Society of Exploration Geophysicists
Title: Simulating seismic wavefields using generative artificial intelligence
Description:
Abstract
Simulating realistic seismic wavefields is crucial for a range of seismic tasks, including acquisition designing, imaging, and inversion.
Conventional numerical seismic wave simulators are computationally expensive for large 3D models, and discrepancies between simulated and observed waveforms arise from wave equation selection and input physical parameters such as the subsurface elastic models and the source parameters.
To address these challenges, we adopt a data-driven artificial intelligence approach and propose a conditional generative modeling (CGM) framework for seismic wave simulation.
The novel CGM framework learns complex 3D wave physics and subsurface heterogeneities from the observed data without relying on explicit physics constraints.
As a result, trained CGM-based models act as stochastic wave-propagation operators encoded with a local subsurface model and a local moment tensor solution defined by training data sets.

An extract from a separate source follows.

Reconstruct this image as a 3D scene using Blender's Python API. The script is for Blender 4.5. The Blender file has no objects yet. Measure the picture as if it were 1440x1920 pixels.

Given these models, we can simulate multicomponent seismic data for arbitrary acquisition settings within the area of the observation, using source and receiver geometries and source parameters as input conditional variables.
In this study, we develop four models within the CGM framework — CGM-GM-1D/3D, CGM-Wave, and CGM-FAS — and demonstrate their performance using two seismic data sets: a small low-density data set of natural earthquake waveforms from the San Francisco Bay Area, a region with high seismic risks, and a large high-density data set from induced seismicity records of the Geysers geothermal field.
The CGM framework reproduces the waveforms, the spectra, and the kinematic features of the real observations, demonstrating the ability to generate waveforms for arbitrary source locations, receiver locations, and source parameters.
We address key challenges, including data density, acquisition geometry, scaling, and generation variability, and we outline future directions for advancing the CGM framework in seismic applications and beyond.